— start of Dataset —

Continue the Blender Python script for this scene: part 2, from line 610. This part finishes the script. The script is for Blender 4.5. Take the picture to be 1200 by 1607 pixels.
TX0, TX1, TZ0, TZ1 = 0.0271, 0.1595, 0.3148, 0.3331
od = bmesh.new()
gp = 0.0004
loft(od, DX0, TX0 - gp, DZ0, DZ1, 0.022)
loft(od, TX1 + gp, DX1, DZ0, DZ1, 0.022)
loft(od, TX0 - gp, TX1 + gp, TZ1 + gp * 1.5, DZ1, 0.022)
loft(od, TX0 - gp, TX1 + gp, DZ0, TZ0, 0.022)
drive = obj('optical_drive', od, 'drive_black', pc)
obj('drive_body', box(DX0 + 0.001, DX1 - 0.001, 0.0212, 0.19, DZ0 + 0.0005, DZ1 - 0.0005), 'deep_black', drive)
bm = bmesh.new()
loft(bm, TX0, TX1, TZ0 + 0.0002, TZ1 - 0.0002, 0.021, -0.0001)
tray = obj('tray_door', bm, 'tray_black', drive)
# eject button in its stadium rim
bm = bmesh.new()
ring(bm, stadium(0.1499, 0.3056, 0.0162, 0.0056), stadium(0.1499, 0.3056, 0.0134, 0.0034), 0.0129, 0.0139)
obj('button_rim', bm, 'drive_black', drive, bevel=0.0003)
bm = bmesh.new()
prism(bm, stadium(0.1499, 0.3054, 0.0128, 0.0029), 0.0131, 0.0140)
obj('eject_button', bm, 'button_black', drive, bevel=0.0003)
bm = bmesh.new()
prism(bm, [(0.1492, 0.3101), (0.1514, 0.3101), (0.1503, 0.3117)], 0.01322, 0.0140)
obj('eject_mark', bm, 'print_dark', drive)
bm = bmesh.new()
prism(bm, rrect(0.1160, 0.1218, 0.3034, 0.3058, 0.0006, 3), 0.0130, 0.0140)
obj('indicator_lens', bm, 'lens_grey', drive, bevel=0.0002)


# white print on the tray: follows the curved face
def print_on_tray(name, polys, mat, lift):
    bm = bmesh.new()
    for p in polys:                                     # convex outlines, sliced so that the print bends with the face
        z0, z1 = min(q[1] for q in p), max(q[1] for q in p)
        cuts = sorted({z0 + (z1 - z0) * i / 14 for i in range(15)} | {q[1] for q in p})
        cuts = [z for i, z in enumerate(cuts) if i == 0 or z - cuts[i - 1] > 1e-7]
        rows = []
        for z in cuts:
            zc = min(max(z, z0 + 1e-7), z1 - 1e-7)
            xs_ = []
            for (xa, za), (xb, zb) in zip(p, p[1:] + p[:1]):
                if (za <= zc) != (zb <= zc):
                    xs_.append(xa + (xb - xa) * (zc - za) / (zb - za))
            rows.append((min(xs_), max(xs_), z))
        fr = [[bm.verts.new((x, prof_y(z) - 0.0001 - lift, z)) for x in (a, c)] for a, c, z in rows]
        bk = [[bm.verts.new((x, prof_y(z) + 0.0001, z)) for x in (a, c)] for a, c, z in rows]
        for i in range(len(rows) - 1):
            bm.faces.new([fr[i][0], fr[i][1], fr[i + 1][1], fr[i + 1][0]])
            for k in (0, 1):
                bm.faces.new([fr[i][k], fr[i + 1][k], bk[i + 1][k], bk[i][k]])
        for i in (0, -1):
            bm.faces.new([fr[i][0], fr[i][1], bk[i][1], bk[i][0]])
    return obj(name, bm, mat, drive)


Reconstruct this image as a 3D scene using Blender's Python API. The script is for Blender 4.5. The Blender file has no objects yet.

— end of Dataset —

> _Problem statement_
Reproduce the listing shown above in its entirety, exactly.

> _Exercise solution_
Continue the Blender Python script for this scene: part 2, from line 610. This part finishes the script. The script is for Blender 4.5. Take the picture to be 1200 by 1607 pixels.
TX0, TX1, TZ0, TZ1 = 0.0271, 0.1595, 0.3148, 0.3331
od = bmesh.new()
gp = 0.0004
loft(od, DX0, TX0 - gp, DZ0, DZ1, 0.022)
loft(od, TX1 + gp, DX1, DZ0, DZ1, 0.022)
loft(od, TX0 - gp, TX1 + gp, TZ1 + gp * 1.5, DZ1, 0.022)
loft(od, TX0 - gp, TX1 + gp, DZ0, TZ0, 0.022)
drive = obj('optical_drive', od, 'drive_black', pc)
obj('drive_body', box(DX0 + 0.001, DX1 - 0.001, 0.0212, 0.19, DZ0 + 0.0005, DZ1 - 0.0005), 'deep_black', drive)
bm = bmesh.new()
loft(bm, TX0, TX1, TZ0 + 0.0002, TZ1 - 0.0002, 0.021, -0.0001)
tray = obj('tray_door', bm, 'tray_black', drive)
# eject button in its stadium rim
bm = bmesh.new()
ring(bm, stadium(0.1499, 0.3056, 0.0162, 0.0056), stadium(0.1499, 0.3056, 0.0134, 0.0034), 0.0129, 0.0139)
obj('button_rim', bm, 'drive_black', drive, bevel=0.0003)
bm = bmesh.new()
prism(bm, stadium(0.1499, 0.3054, 0.0128, 0.0029), 0.0131, 0.0140)
obj('eject_button', bm, 'button_black', drive, bevel=0.0003)
bm = bmesh.new()
prism(bm, [(0.1492, 0.3101), (0.1514, 0.3101), (0.1503, 0.3117)], 0.01322, 0.0140)
obj('eject_mark', bm, 'print_dark', drive)
bm = bmesh.new()
prism(bm, rrect(0.1160, 0.1218, 0.3034, 0.3058, 0.0006, 3), 0.0130, 0.0140)
obj('indicator_lens', bm, 'lens_grey', drive, bevel=0.0002)


# white print on the tray: follows the curved face
def print_on_tray(name, polys, mat, lift):
    bm = bmesh.new()
    for p in polys:                                     # convex outlines, sliced so that the print bends with the face
        z0, z1 = min(q[1] for q in p), max(q[1] for q in p)
        cuts = sorted({z0 + (z1 - z0) * i / 14 for i in range(15)} | {q[1] for q in p})
        cuts = [z for i, z in enumerate(cuts) if i == 0 or z - cuts[i - 1] > 1e-7]
        rows = []
        for z in cuts:
            zc = min(max(z, z0 + 1e-7), z1 - 1e-7)
            xs_ = []
            for (xa, za), (xb, zb) in zip(p, p[1:] + p[:1]):
                if (za <= zc) != (zb <= zc):
                    xs_.append(xa + (xb - xa) * (zc - za) / (zb - za))
            rows.append((min(xs_), max(xs_), z))
        fr = [[bm.verts.new((x, prof_y(z) - 0.0001 - lift, z)) for x in (a, c)] for a, c, z in rows]
        bk = [[bm.verts.new((x, prof_y(z) + 0.0001, z)) for x in (a, c)] for a, c, z in rows]
        for i in range(len(rows) - 1):
            bm.faces.new([fr[i][0], fr[i][1], fr[i + 1][1], fr[i + 1][0]])
            for k in (0, 1):
                bm.faces.new([fr[i][k], fr[i + 1][k], bk[i + 1][k], bk[i][k]])
        for i in (0, -1):
            bm.faces.new([fr[i][0], fr[i][1], bk[i][1], bk[i][0]])
    return obj(name, bm, mat, drive)


Reconstruct this image as a 3D scene using Blender's Python API. The script is for Blender 4.5. The Blender file has no objects yet.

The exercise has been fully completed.